This could entirely be me being tired, and thus a little stupid right now, but how exactly are you rebooting the system? If it's by hitting the restart button, or powering off and back on, you may be having issues with something getting "stuck" in RAM, essentially. Try fully powering down the machine, disconnect the power cable (and battery if it's a laptop), press and hold the power button for 30+ seconds, then hook everything back up and test again. That should be enough to drain any little bits of electricity stored in the system, thus fully clearing anything that might've been hanging around from RAM. Also, make sure the browsers are fully updated and no outdated extensions/plugins/etc.
Using JavaScript defeats the purpose of Tor
I can actually replicated that. Tor Browser without extensions (only the default https anywhere and noscript) on Mac OS. Pretty scary? Wondering how this works.
Aha! I figured it out. Apparently my Tor browser got old extensions in there from older Tor versions (Tor Button and something i can't remember, they were set to deprecated and were disabled). I had Tor literally installed for... over 10 years or something, so I would imagine it didn't reset itself properly after doing one update or another. After removing the Tor Browser data folder and reinstalling it (for good measure, don't think that was necessary), I get random values on the page.
EDIT: One additional thought on that... I feel this is something Tor Browser should consider automatically when applying updates. At least a warning would be good to reset your data once in a while to stay non-unique.
It's wild to post something like this, and say things like "This impacts at least some operating systems or distributions," without indicating at all which ones you're having the experience with.
Skepticism is good here. However, I was not able to replicate this. On Mullvad and Tor, with "Safer" settings, both gave me a new ID after a browser restart.
Then this may be happening only with certain distributions or operating systems. It is definitely happening for me, I checked it over and over. "You have visited once." I close Tor Browser, restart, come back to fingerprint.com. "You have visited twice." I also did try this with safer. I did multiple tests. This impacts at least some operating systems or distributions. It may not impact Qubes. I didn't test that, but I am sure it impacts at least some users.
How are you installing the browsers? Flatpak? AppImage?
Wonder why privacyguides deleted the post
Whenever someone says they had a moderator action taken against them, I am suspicious. Some mod teams are notorious, sure, but it's almost always a case of unreliable narration.
I imagine behavior like the allcaps reply above had something to do with it.
Other users on privacyguides forums have commented on the exact same problem where threads are just completely deleted, even with valid questions.
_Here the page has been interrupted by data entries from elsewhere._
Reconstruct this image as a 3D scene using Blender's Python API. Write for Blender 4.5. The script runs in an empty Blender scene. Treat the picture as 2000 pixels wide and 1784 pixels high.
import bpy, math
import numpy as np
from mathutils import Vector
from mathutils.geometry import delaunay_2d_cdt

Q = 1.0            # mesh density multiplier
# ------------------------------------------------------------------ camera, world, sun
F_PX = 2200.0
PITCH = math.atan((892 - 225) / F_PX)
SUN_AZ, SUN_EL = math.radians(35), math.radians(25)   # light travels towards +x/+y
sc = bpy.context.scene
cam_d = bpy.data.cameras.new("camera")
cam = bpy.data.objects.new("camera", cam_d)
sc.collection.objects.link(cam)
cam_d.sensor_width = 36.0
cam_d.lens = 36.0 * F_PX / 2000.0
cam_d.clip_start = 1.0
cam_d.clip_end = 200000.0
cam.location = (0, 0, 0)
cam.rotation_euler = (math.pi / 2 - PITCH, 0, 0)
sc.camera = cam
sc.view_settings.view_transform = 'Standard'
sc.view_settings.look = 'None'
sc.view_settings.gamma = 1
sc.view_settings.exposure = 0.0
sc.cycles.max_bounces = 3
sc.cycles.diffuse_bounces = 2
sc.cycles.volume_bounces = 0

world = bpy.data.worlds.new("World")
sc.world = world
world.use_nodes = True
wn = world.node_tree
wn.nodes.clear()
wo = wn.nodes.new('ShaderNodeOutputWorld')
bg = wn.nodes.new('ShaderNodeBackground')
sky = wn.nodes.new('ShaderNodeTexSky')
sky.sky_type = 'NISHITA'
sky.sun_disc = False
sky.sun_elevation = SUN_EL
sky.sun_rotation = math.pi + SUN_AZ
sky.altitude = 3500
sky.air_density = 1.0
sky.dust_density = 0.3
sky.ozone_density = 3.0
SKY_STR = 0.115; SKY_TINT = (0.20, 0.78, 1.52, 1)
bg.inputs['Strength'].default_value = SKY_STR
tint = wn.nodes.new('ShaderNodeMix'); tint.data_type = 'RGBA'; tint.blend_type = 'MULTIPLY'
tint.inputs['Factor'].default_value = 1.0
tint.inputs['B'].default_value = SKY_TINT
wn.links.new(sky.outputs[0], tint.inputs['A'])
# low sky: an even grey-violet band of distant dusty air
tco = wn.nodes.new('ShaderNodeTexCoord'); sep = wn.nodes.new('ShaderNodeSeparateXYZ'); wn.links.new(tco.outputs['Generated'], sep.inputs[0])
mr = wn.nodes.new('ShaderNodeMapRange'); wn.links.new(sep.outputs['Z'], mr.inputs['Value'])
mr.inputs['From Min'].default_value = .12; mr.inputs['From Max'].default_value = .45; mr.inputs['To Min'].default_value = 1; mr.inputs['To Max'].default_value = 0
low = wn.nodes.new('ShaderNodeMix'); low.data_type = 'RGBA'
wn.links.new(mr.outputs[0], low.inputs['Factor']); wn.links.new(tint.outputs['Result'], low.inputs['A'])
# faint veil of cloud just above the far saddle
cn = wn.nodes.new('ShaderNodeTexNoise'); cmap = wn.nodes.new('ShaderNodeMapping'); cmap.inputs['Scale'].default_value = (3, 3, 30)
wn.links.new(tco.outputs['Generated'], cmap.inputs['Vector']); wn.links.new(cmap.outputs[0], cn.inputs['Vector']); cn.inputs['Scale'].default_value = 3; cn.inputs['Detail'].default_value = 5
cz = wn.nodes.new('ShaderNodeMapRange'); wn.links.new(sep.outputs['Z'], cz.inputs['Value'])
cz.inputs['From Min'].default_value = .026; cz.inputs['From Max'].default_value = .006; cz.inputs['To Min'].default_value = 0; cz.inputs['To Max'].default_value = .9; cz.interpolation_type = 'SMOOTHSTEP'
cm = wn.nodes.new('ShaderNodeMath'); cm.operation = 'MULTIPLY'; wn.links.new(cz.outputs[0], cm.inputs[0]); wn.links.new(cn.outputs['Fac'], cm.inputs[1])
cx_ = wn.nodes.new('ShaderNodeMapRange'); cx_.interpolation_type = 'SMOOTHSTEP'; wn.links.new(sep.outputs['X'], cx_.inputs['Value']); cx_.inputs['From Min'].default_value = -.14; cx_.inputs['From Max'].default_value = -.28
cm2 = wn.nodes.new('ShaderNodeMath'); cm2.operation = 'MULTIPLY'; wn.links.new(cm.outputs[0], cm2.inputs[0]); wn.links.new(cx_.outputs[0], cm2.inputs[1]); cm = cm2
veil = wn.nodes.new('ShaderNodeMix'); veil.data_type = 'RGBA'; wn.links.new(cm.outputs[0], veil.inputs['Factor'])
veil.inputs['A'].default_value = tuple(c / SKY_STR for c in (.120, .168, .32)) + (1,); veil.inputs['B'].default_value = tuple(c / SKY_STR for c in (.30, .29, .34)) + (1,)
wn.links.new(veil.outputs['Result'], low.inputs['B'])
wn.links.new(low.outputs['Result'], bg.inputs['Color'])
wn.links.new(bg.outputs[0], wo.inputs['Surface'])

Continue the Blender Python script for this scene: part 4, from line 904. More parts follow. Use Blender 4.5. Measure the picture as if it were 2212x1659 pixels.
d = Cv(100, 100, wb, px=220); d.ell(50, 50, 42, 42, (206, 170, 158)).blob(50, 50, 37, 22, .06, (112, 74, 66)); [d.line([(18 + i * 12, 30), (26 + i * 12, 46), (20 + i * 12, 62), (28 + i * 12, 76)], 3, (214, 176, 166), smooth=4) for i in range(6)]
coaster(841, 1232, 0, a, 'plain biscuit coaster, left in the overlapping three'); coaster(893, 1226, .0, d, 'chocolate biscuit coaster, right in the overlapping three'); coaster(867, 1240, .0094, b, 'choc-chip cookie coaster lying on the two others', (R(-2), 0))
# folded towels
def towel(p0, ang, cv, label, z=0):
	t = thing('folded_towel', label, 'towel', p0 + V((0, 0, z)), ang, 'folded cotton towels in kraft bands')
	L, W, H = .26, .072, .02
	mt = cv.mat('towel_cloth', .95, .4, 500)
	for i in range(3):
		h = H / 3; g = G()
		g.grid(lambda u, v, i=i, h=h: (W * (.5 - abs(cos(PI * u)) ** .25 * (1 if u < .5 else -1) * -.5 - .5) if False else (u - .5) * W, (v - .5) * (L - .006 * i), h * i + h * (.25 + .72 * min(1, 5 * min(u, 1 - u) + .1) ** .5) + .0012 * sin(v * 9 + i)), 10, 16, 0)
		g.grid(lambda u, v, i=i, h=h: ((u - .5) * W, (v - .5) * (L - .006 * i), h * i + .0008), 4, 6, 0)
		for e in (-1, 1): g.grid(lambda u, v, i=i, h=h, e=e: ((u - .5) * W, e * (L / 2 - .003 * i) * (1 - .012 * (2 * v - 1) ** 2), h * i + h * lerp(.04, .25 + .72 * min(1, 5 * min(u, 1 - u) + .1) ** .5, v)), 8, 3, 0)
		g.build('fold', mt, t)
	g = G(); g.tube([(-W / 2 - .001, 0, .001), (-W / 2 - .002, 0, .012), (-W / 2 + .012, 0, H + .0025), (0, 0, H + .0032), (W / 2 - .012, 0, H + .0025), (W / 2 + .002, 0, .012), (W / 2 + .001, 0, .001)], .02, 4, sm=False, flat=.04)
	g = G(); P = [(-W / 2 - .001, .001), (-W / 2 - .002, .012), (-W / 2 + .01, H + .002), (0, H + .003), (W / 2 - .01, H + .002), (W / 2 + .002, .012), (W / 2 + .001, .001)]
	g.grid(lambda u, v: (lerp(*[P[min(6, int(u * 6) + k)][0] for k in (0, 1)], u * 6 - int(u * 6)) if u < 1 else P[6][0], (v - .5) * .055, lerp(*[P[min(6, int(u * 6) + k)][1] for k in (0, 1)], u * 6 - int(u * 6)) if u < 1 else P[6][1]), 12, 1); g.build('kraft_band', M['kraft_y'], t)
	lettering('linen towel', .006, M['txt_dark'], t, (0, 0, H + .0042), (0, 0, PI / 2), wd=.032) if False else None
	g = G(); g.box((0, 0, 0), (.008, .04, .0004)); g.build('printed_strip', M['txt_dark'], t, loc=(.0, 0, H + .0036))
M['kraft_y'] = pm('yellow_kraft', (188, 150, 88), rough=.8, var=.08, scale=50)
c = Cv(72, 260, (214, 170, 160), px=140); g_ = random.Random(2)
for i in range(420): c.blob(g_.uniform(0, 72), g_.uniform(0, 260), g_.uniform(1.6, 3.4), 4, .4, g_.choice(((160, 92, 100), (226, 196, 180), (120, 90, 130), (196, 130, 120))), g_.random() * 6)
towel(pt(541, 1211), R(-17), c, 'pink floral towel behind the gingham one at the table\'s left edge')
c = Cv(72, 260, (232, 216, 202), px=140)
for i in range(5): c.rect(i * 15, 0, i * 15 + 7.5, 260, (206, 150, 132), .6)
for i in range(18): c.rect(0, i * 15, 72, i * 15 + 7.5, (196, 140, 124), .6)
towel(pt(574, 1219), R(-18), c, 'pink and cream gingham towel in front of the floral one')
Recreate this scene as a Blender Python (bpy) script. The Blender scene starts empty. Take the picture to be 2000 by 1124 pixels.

"Javascript was on during this test."
I understand: Javascript is not safe. I know that. But most of the internet, except for onions, use javascript and it's nearly impossible to use most of the Internet in web browsers without it. The problem is that if Fingerprint.com can reliable detect differences between users when javascript is on for Mullvad Browser and Tor Browser in certain operating systems, users should be aware. Most people would think Mullvad Browser in "safer" mode would not create a persistent per-computer hash of the browser that can be tracked across sessions.
Yes, it's by design. You should probably read this https://mullvad.net/en/browser/mullvad-browser
They have different unique hashes per computer, so Tor Browser user on "Computer 1" has a unique hash and Tor Browser user on Computer 2 has a unique hash. I have read Mullvad's documentation on their browser. Please re-read the original post.
It has no clue who you are using tor. Just switch the circuit your on.
If all users have the same fingerprint then nobody is getting fingerprinted.
All users don't have the same fingerprint. Fingerprint.com is testing other things that Tor isn't covering. So if they are testing canvas and other stuff that Tor protects, and 2 things that aren't protected that give unique identifiers, they still create a unique hash. I did not test this using Tails or Qubes and it may not affect all operating systems.
Every browser has a unique fingerprint. The advantage of tor browser is EVERY user is matching the same fingerprint so you cannot tell who it is. If you run Firefox with a unique set of plugins, it will be unique to fingerprinting sites, but that is BAD. The fingerprint will identify you as you, rather than 1/all tor browser users on your OS.
They have different fingerprints PER COMPUTER without any plugins other than default of No Script. I tested this, it is not the same hash for every computer. It varies per computer and was persistent across sessions.
Are you testing windows v linux? Tor browser started reporting itself as Linux on Linux.